--- INFORMATION SUPPLIED ---

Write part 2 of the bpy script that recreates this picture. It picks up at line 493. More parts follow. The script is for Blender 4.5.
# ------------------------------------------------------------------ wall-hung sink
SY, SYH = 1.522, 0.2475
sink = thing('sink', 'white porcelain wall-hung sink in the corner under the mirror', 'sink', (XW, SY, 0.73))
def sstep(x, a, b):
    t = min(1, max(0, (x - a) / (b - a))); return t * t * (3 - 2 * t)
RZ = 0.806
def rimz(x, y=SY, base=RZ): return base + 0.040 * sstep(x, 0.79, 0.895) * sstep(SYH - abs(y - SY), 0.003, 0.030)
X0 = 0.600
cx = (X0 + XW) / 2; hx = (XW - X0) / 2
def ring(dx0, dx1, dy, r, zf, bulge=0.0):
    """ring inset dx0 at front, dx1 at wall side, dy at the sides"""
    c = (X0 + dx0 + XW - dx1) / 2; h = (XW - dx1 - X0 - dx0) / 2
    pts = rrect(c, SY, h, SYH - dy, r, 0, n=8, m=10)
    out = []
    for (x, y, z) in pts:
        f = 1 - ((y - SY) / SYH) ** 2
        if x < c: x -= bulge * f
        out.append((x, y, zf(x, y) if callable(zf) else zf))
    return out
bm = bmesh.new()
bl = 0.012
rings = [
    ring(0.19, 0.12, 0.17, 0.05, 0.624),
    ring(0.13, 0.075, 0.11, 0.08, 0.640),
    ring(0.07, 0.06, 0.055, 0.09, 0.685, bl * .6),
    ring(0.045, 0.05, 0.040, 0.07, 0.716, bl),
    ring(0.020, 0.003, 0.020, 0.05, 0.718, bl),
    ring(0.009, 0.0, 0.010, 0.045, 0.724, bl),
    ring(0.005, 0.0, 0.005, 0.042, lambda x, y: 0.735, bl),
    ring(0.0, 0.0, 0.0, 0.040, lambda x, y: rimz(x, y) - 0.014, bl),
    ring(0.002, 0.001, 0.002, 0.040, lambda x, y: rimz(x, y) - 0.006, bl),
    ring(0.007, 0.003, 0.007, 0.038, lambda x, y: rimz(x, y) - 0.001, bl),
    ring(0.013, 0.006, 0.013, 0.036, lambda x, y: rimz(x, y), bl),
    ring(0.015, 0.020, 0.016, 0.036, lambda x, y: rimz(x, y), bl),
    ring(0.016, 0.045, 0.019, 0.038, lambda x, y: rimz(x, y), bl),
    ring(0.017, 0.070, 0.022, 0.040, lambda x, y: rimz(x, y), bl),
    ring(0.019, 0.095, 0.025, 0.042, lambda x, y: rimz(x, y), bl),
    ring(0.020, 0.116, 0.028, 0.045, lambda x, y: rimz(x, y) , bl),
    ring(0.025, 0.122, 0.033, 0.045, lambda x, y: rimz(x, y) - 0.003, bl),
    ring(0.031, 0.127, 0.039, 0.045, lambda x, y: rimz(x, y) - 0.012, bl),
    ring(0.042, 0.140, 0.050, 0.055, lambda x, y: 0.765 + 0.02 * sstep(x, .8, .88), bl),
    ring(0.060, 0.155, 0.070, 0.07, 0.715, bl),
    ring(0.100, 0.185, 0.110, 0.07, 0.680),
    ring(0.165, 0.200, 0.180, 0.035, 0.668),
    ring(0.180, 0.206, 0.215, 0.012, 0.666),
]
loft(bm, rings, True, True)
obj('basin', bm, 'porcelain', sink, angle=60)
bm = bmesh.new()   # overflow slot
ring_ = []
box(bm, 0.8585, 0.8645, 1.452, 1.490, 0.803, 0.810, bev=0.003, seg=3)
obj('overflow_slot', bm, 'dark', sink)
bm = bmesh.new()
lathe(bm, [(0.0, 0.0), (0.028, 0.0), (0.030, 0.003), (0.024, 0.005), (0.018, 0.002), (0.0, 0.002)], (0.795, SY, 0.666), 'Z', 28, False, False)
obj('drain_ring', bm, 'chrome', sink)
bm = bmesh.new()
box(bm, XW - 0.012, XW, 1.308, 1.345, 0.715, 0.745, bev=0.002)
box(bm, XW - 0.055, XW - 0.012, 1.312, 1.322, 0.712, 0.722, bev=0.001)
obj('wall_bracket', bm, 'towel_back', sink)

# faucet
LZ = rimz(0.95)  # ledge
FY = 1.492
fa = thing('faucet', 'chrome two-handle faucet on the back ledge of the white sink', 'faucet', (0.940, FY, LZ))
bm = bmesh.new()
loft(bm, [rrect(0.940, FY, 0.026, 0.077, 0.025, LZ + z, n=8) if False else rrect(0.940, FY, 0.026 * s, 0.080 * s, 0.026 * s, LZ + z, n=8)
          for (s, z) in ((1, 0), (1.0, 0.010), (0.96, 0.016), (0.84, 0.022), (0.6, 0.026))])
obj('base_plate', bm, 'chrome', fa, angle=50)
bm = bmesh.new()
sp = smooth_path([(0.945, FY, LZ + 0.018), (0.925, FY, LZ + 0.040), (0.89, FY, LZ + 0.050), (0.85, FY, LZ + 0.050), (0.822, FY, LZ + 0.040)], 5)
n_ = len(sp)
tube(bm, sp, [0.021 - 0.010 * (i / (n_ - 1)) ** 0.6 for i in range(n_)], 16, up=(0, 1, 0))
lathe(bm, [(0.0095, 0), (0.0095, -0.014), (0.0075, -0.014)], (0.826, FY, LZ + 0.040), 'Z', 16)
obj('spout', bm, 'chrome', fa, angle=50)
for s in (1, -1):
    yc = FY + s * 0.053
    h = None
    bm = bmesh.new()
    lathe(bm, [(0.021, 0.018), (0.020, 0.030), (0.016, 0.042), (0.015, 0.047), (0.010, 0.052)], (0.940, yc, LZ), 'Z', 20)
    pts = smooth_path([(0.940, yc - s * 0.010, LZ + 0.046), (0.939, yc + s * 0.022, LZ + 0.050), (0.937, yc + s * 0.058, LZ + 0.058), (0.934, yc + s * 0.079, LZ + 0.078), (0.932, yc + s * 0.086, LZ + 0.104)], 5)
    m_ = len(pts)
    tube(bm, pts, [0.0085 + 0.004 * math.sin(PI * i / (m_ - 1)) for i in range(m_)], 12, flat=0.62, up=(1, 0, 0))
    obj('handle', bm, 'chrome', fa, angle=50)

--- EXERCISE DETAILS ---
Print the listing above in full, exactly as it is.

--- ANSWER TO THE TASK ---
Write part 2 of the bpy script that recreates this picture. It picks up at line 493. More parts follow. The script is for Blender 4.5.
# ------------------------------------------------------------------ wall-hung sink
SY, SYH = 1.522, 0.2475
sink = thing('sink', 'white porcelain wall-hung sink in the corner under the mirror', 'sink', (XW, SY, 0.73))
def sstep(x, a, b):
    t = min(1, max(0, (x - a) / (b - a))); return t * t * (3 - 2 * t)
RZ = 0.806
def rimz(x, y=SY, base=RZ): return base + 0.040 * sstep(x, 0.79, 0.895) * sstep(SYH - abs(y - SY), 0.003, 0.030)
X0 = 0.600
cx = (X0 + XW) / 2; hx = (XW - X0) / 2
def ring(dx0, dx1, dy, r, zf, bulge=0.0):
    """ring inset dx0 at front, dx1 at wall side, dy at the sides"""
    c = (X0 + dx0 + XW - dx1) / 2; h = (XW - dx1 - X0 - dx0) / 2
    pts = rrect(c, SY, h, SYH - dy, r, 0, n=8, m=10)
    out = []
    for (x, y, z) in pts:
        f = 1 - ((y - SY) / SYH) ** 2
        if x < c: x -= bulge * f
        out.append((x, y, zf(x, y) if callable(zf) else zf))
    return out
bm = bmesh.new()
bl = 0.012
rings = [
    ring(0.19, 0.12, 0.17, 0.05, 0.624),
    ring(0.13, 0.075, 0.11, 0.08, 0.640),
    ring(0.07, 0.06, 0.055, 0.09, 0.685, bl * .6),
    ring(0.045, 0.05, 0.040, 0.07, 0.716, bl),
    ring(0.020, 0.003, 0.020, 0.05, 0.718, bl),
    ring(0.009, 0.0, 0.010, 0.045, 0.724, bl),
    ring(0.005, 0.0, 0.005, 0.042, lambda x, y: 0.735, bl),
    ring(0.0, 0.0, 0.0, 0.040, lambda x, y: rimz(x, y) - 0.014, bl),
    ring(0.002, 0.001, 0.002, 0.040, lambda x, y: rimz(x, y) - 0.006, bl),
    ring(0.007, 0.003, 0.007, 0.038, lambda x, y: rimz(x, y) - 0.001, bl),
    ring(0.013, 0.006, 0.013, 0.036, lambda x, y: rimz(x, y), bl),
    ring(0.015, 0.020, 0.016, 0.036, lambda x, y: rimz(x, y), bl),
    ring(0.016, 0.045, 0.019, 0.038, lambda x, y: rimz(x, y), bl),
    ring(0.017, 0.070, 0.022, 0.040, lambda x, y: rimz(x, y), bl),
    ring(0.019, 0.095, 0.025, 0.042, lambda x, y: rimz(x, y), bl),
    ring(0.020, 0.116, 0.028, 0.045, lambda x, y: rimz(x, y) , bl),
    ring(0.025, 0.122, 0.033, 0.045, lambda x, y: rimz(x, y) - 0.003, bl),
    ring(0.031, 0.127, 0.039, 0.045, lambda x, y: rimz(x, y) - 0.012, bl),
    ring(0.042, 0.140, 0.050, 0.055, lambda x, y: 0.765 + 0.02 * sstep(x, .8, .88), bl),
    ring(0.060, 0.155, 0.070, 0.07, 0.715, bl),
    ring(0.100, 0.185, 0.110, 0.07, 0.680),
    ring(0.165, 0.200, 0.180, 0.035, 0.668),
    ring(0.180, 0.206, 0.215, 0.012, 0.666),
]
loft(bm, rings, True, True)
obj('basin', bm, 'porcelain', sink, angle=60)
bm = bmesh.new()   # overflow slot
ring_ = []
box(bm, 0.8585, 0.8645, 1.452, 1.490, 0.803, 0.810, bev=0.003, seg=3)
obj('overflow_slot', bm, 'dark', sink)
bm = bmesh.new()
lathe(bm, [(0.0, 0.0), (0.028, 0.0), (0.030, 0.003), (0.024, 0.005), (0.018, 0.002), (0.0, 0.002)], (0.795, SY, 0.666), 'Z', 28, False, False)
obj('drain_ring', bm, 'chrome', sink)
bm = bmesh.new()
box(bm, XW - 0.012, XW, 1.308, 1.345, 0.715, 0.745, bev=0.002)
box(bm, XW - 0.055, XW - 0.012, 1.312, 1.322, 0.712, 0.722, bev=0.001)
obj('wall_bracket', bm, 'towel_back', sink)

# faucet
LZ = rimz(0.95)  # ledge
FY = 1.492
fa = thing('faucet', 'chrome two-handle faucet on the back ledge of the white sink', 'faucet', (0.940, FY, LZ))
bm = bmesh.new()
loft(bm, [rrect(0.940, FY, 0.026, 0.077, 0.025, LZ + z, n=8) if False else rrect(0.940, FY, 0.026 * s, 0.080 * s, 0.026 * s, LZ + z, n=8)
          for (s, z) in ((1, 0), (1.0, 0.010), (0.96, 0.016), (0.84, 0.022), (0.6, 0.026))])
obj('base_plate', bm, 'chrome', fa, angle=50)
bm = bmesh.new()
sp = smooth_path([(0.945, FY, LZ + 0.018), (0.925, FY, LZ + 0.040), (0.89, FY, LZ + 0.050), (0.85, FY, LZ + 0.050), (0.822, FY, LZ + 0.040)], 5)
n_ = len(sp)
tube(bm, sp, [0.021 - 0.010 * (i / (n_ - 1)) ** 0.6 for i in range(n_)], 16, up=(0, 1, 0))
lathe(bm, [(0.0095, 0), (0.0095, -0.014), (0.0075, -0.014)], (0.826, FY, LZ + 0.040), 'Z', 16)
obj('spout', bm, 'chrome', fa, angle=50)
for s in (1, -1):
    yc = FY + s * 0.053
    h = None
    bm = bmesh.new()
    lathe(bm, [(0.021, 0.018), (0.020, 0.030), (0.016, 0.042), (0.015, 0.047), (0.010, 0.052)], (0.940, yc, LZ), 'Z', 20)
    pts = smooth_path([(0.940, yc - s * 0.010, LZ + 0.046), (0.939, yc + s * 0.022, LZ + 0.050), (0.937, yc + s * 0.058, LZ + 0.058), (0.934, yc + s * 0.079, LZ + 0.078), (0.932, yc + s * 0.086, LZ + 0.104)], 5)
    m_ = len(pts)
    tube(bm, pts, [0.0085 + 0.004 * math.sin(PI * i / (m_ - 1)) for i in range(m_)], 12, flat=0.62, up=(1, 0, 0))
    obj('handle', bm, 'chrome', fa, angle=50)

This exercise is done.